Sure, Mike Wallace and his blazing speed departed for Miami, and the Steelers will no longer have the threat to hit the end zone each and every single play. However, for every splash play that Wallace provided, there were just as many drops that stifled the offense. Ultimately, Mike Tomlin was right, Wallace was a one-trick pony, and while it was a very good trick, he did not bring a complete game to the table. He is replaceable.

And yes, James Harrison has been cut, and the Steelers figurehead for several years may sign on to play in the division after the smoke has cleared. Harrison at one time was an animal that delivered the big plays that made the defense a force. However, after multiple injuries and age, the likelihood that he will return to the form of his youth is a delusion. While he can be serviceable, he will not dominate like he has in the past. At one point in time, if someone would have said that Harrison would be the defensive player of the year and deliver the greatest play in Super Bowl history, you would be looked at like you were nuts. Who is to say that Jason Worilds cannot deliver maybe not at Harrison’s level, but still at a high level? We need to give Worilds a chance to see what he can do in a full season as a starter. Who knows, maybe he will make Harrison an afterthought.

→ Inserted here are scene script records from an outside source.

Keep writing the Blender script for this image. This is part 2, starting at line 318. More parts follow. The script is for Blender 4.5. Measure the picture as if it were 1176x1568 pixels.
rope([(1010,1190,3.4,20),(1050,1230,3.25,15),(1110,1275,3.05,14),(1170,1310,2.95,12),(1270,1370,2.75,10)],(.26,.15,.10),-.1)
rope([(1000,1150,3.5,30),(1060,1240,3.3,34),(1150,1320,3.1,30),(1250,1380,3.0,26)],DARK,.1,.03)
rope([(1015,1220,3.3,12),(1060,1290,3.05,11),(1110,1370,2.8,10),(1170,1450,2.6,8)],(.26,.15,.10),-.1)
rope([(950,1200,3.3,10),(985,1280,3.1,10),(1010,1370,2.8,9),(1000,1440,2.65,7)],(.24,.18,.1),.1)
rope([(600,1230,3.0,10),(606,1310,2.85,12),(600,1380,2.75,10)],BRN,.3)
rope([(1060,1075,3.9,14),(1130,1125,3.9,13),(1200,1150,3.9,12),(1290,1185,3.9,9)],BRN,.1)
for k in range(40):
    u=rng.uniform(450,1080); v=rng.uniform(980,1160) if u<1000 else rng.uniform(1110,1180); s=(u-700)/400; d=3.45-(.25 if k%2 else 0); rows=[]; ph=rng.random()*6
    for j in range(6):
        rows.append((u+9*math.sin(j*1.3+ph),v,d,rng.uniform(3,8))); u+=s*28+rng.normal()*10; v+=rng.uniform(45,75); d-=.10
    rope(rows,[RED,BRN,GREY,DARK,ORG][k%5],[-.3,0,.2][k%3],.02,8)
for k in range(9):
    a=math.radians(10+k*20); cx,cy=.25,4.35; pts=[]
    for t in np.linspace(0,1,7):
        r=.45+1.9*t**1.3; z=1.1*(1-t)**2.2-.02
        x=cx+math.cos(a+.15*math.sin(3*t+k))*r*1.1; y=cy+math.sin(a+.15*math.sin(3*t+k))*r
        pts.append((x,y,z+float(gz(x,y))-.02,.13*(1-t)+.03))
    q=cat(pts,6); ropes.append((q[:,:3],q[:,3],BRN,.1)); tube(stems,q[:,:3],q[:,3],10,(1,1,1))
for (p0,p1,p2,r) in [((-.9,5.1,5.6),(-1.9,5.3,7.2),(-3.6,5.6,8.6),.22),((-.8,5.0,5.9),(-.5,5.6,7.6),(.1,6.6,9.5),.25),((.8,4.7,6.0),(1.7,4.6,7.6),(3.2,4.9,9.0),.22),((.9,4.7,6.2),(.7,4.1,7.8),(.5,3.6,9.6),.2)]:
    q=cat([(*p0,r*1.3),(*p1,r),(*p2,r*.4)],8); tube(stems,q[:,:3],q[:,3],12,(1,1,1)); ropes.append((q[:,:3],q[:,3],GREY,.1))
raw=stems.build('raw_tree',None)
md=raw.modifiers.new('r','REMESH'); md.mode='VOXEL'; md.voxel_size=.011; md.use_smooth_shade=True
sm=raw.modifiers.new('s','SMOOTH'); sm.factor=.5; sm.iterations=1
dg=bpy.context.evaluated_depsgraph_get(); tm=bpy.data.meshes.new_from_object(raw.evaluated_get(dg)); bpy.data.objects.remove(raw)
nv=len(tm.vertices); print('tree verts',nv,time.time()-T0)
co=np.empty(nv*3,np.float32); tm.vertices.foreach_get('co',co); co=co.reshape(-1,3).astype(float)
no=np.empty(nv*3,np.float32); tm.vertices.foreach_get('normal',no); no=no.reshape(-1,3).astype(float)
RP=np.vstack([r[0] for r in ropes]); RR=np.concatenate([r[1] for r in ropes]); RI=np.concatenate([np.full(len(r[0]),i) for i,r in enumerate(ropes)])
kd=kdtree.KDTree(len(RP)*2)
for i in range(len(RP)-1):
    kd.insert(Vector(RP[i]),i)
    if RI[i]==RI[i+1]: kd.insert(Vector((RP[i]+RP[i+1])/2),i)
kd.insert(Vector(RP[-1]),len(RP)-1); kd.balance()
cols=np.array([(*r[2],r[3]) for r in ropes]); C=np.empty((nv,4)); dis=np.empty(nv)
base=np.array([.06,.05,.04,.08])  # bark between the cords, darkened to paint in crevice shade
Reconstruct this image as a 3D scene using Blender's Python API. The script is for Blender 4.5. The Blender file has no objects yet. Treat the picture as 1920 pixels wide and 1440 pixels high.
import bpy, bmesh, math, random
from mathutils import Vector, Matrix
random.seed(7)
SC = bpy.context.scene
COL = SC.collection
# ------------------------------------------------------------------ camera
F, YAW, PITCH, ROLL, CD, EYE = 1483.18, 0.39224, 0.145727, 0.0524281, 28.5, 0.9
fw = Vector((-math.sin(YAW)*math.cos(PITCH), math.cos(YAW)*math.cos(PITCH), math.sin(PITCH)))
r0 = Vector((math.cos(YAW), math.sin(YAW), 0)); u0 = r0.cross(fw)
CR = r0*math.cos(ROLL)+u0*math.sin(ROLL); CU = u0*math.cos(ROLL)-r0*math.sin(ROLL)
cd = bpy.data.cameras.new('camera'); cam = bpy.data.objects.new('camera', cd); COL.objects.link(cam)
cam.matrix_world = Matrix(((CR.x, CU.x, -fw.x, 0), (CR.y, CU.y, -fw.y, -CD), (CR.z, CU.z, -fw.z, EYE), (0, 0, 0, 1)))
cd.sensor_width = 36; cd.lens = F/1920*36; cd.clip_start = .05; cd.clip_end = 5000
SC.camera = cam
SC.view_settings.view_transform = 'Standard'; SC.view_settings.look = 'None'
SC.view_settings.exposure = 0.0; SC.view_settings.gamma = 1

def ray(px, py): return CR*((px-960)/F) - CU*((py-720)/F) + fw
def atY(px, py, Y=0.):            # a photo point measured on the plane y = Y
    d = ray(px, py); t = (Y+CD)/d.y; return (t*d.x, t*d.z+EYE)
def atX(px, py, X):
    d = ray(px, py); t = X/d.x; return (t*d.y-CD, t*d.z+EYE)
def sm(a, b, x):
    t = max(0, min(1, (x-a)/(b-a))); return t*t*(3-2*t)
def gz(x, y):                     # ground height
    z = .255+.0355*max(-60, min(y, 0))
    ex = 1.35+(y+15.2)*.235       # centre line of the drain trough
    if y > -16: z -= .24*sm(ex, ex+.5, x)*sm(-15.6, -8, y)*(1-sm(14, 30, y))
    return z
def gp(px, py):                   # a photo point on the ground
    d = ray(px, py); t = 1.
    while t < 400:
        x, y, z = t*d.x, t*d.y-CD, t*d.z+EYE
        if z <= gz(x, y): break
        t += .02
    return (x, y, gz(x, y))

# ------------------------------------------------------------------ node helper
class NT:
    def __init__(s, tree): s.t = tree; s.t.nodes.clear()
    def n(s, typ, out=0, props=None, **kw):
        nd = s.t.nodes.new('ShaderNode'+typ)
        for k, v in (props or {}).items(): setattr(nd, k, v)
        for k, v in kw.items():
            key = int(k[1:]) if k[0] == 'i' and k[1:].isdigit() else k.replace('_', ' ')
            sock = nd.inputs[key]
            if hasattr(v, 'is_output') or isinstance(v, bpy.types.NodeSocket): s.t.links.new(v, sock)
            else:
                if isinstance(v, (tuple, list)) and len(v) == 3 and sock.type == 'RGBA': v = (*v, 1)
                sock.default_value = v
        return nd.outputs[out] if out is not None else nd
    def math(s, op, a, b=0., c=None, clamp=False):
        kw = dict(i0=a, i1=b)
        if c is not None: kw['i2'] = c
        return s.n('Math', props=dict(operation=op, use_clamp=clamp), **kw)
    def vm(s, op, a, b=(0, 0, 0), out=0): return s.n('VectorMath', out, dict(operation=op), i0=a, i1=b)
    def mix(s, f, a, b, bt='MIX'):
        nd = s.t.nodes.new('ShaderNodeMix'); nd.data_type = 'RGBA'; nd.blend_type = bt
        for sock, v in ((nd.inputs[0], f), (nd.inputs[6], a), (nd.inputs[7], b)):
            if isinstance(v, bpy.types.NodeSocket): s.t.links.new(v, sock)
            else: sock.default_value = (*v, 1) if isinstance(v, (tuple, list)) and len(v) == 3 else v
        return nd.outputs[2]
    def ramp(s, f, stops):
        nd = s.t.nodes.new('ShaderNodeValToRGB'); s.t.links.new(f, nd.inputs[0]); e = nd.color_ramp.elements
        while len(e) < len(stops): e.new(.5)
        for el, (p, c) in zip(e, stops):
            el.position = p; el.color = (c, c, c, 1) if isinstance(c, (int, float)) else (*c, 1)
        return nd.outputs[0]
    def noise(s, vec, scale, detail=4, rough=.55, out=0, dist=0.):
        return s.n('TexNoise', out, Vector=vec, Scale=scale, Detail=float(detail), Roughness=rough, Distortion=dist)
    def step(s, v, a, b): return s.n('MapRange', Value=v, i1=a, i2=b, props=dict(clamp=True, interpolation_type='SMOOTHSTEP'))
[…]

Then there is Keenan Lewis, who played well this past season and was the Steelers best corner. He, along with Ike Taylor, was a huge reason why the passing defense was solid. But just how many interceptions did Lewis deliver? Exactly. This is not to discount what Lewis contributed to the team, but if the organization felt that Lewis’ play was worth the cost, they would have forked out the cash. But they didn’t, and there is a reason for that decision. On the bright side, Cortez Allen appears primed to not only limit receptions and passing yardage, but it appears that he has the knack for the big play, and he could provide the turnovers that have been absent over the past two years.

Lastly, Emmanuel Sanders, if he gets an offer sheet and signs it, great. That’s a third round pick for the Steelers in a year that they need it in the draft. Sanders is a good, not a great, receiver, so the loss won’t be huge. And if you are concerned about the receiving corps, just remember that Ben Roethlisberger led his team to a championships with the likes of Antwaan Randle-El, Cedrick Wilson, Nate Washington, with the only big-timers being Hines Ward and Santonio Holmes. Remember, Roethlisberger can make it work with anybody, and with Antonio Brown to build around, the passing game will be just fine.

It is easy to condemn 2013 in March, but just keep in mind that the glass is half full and that the Steelers do have an elite, franchise quarterback. The changes that are happening were unavoidable and the youth movement has long been anticipated. It’s finally here, and it will be exciting to see which new stars emerge.